Dussel-What?

Where do you come from?
Düsseldorf.
Dussel-What?
Düsseldorf.
Aaaaaha. Where again is it?
China.
Interesting.

Düsseldorf is probably not the hottest topic to start a conversation abroad. Ok, it’s not Paris (although Düsseldorfers call it –for whathever reason “Little Paris”), but it’s also not Marshall, Texas.
If you are on a patent conference, this is different. Why that? Is it, because IP lawyers are a special breed, individual characters, not commercially streamlined, choosing a weird location for holidays? No, it’s because chances are good that their clients have been involved already in patent litigation in Düsseldorf or they have at least heard of it as being an important venue for patent litigation. Insofar it’s more like Marshall, Texas than like Paris.
What makes it special? If you enter the building which is said to be the court house you wonder whether you have been mislead by the taxi driver. Ugly post war architecture. With an ancient elevator which seems to have seen its last inspection in the Sixties you go to the second floor to room R 265, which has seen its better days when “12 Angry Men” came into cinema. Small, with shabby furniture, the paint being as old as the building. The carpet on the floor oszillates between brown, yellow and green, as if Justitia has vomited because she receives so little respect from the state housing her. The worst is that the windows don’t open to let the sweat of the attorneys and clients evaporate in summer, when it can be quite hot and humid in Düsseldorf. There is a clock on the wall opposite the bench of judges, but it has no clock hand. Shame, it’s Germany, known to be always on time. Probably the clock hand has been removed to disguise that the tight time schedule for the hearing day (several hearings on the same day following one after the other) is often exceeded. It is inconceivable that the “Who is Who” of the international economy has actually appeared in this court room in patent cases. But they did: Last year this sad and shabby room has seen 560 patent cases.
Is it this ugliness which makes it so popular? One might think so if one enters the second most popular court for patent cases, the District Court of Mannheim. Likewise, it is housed in an extraordinary ugly building, albeit opposite to a large baroque castle. The court room has no windows, however, at least it’s clean and offers more space.

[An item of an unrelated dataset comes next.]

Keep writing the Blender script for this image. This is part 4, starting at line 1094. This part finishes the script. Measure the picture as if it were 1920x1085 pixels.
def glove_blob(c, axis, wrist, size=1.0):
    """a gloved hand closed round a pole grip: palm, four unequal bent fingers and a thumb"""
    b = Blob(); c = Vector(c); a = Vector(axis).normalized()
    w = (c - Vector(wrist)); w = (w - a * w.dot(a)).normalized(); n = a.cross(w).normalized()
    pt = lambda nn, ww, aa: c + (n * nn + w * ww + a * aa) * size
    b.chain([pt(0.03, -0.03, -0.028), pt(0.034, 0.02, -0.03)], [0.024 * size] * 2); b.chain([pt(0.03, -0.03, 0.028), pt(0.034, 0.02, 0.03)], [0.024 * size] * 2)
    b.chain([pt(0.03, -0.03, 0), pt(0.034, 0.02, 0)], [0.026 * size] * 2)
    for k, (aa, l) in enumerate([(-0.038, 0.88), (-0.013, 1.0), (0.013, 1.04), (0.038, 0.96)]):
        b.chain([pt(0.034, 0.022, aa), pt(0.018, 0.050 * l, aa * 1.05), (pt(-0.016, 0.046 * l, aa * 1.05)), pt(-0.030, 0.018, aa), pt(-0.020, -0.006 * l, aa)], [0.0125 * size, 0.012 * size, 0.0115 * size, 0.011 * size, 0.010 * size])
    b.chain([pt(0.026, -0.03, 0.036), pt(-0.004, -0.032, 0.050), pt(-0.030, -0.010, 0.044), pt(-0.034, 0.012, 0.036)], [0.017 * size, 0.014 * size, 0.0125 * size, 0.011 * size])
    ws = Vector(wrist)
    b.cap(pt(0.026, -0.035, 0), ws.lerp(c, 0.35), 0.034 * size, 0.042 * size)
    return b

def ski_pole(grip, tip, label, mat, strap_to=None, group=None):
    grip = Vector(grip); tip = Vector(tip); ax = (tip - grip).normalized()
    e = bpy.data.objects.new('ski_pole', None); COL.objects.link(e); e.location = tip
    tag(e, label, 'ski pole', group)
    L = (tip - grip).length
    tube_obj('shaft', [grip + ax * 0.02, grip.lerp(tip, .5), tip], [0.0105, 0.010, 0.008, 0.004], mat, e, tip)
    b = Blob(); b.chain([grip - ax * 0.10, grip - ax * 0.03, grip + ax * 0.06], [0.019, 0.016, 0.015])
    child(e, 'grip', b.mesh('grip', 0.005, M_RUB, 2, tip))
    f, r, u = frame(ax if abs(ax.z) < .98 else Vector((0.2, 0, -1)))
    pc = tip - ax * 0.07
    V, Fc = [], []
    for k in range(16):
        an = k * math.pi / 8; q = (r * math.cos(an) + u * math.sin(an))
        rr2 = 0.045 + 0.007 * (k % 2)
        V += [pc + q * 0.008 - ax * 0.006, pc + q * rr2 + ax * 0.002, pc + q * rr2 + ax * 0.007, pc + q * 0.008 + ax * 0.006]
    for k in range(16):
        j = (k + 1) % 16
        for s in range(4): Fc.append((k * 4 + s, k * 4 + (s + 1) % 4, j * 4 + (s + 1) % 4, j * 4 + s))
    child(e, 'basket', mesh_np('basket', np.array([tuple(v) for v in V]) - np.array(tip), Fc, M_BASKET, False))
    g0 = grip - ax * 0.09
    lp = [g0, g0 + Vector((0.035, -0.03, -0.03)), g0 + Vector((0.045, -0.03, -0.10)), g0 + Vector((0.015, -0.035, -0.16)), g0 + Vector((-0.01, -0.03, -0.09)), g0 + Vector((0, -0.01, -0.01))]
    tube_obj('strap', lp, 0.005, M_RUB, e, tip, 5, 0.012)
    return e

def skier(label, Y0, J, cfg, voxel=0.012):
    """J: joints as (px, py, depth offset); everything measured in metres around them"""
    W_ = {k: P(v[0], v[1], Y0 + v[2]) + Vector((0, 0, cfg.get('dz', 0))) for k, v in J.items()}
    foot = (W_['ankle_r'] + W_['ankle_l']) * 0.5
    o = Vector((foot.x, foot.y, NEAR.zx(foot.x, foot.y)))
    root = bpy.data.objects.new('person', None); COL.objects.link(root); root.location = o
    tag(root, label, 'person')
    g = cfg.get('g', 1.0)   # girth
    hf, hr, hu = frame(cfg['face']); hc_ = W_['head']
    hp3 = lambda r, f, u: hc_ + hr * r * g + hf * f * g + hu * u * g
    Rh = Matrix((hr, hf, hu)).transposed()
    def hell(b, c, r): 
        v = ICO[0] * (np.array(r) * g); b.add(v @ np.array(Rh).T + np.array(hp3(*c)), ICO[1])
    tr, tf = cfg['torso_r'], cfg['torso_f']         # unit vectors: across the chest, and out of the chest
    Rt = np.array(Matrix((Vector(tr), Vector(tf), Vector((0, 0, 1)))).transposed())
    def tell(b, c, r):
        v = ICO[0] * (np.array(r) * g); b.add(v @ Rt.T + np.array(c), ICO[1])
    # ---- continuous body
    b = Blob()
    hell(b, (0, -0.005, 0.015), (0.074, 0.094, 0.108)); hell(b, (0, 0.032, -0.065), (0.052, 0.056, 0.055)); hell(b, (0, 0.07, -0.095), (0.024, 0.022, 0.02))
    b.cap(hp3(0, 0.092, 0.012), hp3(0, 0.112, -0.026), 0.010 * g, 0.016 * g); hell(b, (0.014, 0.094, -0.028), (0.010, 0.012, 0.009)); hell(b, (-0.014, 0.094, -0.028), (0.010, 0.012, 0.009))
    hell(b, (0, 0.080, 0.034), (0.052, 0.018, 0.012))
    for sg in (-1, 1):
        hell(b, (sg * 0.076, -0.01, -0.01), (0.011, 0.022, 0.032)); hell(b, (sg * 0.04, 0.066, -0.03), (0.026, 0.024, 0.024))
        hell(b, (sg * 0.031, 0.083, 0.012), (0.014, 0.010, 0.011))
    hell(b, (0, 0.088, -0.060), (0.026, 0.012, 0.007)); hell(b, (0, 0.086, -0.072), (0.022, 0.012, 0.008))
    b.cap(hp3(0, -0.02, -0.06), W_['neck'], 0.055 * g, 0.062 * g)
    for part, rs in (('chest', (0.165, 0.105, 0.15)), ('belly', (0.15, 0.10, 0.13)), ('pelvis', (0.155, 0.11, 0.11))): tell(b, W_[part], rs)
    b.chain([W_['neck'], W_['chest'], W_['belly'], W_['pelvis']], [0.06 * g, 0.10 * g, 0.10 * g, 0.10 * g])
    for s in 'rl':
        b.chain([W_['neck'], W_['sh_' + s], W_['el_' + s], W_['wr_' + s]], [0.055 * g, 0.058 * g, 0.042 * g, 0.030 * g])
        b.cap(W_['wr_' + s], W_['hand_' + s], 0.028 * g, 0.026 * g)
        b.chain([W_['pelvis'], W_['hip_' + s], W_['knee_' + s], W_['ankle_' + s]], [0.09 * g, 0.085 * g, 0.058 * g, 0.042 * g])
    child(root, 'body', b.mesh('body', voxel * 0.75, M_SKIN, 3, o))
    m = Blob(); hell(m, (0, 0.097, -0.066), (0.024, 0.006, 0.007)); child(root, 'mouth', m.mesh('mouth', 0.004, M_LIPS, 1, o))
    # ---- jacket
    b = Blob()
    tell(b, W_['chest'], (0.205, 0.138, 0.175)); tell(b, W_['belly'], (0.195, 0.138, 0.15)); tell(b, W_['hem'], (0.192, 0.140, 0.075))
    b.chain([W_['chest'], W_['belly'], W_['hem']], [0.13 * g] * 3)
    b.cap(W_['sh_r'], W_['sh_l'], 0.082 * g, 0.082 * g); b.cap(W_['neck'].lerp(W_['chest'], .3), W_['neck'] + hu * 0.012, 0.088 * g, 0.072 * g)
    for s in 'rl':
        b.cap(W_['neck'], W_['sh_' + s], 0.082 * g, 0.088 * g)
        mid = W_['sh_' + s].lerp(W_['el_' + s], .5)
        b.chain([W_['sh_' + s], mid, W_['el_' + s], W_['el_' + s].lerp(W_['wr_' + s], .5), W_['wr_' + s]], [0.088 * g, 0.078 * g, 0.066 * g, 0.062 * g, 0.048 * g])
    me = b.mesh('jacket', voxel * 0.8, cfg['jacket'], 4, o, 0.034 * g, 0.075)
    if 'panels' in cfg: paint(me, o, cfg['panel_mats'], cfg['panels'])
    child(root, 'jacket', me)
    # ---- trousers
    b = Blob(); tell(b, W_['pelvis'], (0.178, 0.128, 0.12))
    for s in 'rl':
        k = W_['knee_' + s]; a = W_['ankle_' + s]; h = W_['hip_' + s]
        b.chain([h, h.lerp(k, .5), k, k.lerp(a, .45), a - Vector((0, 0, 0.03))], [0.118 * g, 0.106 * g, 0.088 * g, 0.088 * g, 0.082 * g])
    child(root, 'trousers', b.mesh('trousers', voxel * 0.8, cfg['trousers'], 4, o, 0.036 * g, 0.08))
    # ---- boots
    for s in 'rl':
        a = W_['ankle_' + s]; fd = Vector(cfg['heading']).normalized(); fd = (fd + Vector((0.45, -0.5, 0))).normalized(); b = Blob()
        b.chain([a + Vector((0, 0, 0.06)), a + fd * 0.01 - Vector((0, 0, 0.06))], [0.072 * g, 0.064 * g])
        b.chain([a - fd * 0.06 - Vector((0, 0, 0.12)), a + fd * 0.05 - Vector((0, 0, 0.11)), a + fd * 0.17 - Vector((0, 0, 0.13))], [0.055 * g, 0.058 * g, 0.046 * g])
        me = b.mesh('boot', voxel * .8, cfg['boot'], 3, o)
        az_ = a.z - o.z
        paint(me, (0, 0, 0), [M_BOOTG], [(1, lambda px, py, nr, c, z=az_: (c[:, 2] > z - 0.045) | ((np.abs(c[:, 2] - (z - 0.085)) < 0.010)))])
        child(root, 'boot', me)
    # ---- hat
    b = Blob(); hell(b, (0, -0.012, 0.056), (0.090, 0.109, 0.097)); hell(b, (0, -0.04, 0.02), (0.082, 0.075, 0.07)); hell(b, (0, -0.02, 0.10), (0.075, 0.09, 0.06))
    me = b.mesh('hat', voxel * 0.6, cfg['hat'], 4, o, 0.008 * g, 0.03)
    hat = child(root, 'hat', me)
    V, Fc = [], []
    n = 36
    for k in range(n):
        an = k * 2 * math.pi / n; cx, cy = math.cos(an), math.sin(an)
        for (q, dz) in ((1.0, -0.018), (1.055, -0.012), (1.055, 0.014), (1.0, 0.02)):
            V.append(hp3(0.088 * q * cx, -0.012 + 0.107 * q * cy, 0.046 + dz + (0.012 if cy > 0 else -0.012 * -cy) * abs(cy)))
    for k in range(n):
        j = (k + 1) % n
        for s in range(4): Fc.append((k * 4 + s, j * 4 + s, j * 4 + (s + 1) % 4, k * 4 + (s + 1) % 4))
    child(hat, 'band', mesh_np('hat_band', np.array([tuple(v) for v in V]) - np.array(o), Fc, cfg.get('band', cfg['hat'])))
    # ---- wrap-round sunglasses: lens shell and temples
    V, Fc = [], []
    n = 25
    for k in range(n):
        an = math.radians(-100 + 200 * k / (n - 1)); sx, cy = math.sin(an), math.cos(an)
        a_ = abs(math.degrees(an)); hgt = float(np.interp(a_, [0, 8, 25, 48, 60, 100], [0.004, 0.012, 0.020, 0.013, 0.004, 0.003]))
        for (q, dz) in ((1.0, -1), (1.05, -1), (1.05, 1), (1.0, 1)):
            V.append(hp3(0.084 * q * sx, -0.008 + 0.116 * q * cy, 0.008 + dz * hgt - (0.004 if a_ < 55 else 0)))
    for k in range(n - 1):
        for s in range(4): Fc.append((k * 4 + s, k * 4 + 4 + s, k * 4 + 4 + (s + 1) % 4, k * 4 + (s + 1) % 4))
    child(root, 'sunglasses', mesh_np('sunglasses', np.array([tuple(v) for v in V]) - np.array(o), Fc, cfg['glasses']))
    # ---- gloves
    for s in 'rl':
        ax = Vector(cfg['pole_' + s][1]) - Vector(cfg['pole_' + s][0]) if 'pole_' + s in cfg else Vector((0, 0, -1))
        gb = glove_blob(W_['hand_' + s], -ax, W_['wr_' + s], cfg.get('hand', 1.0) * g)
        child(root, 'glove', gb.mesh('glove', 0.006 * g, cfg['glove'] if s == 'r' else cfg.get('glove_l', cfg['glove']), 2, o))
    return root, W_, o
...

Based on these empirical data one has to assume that popularity correlates with ugliness. Since the Düsseldorf court is the ugliest, it’s the most popular.
However, the truth is: The court sits in the middle of bars and cafés in the old part of the town, the party mile. That’s why it is so popular.
The sad thing is, the court has just moved to another location amidst the “Bronx” of Düsseldorf. How this will influence judicature in future will be reported regularly in this blog.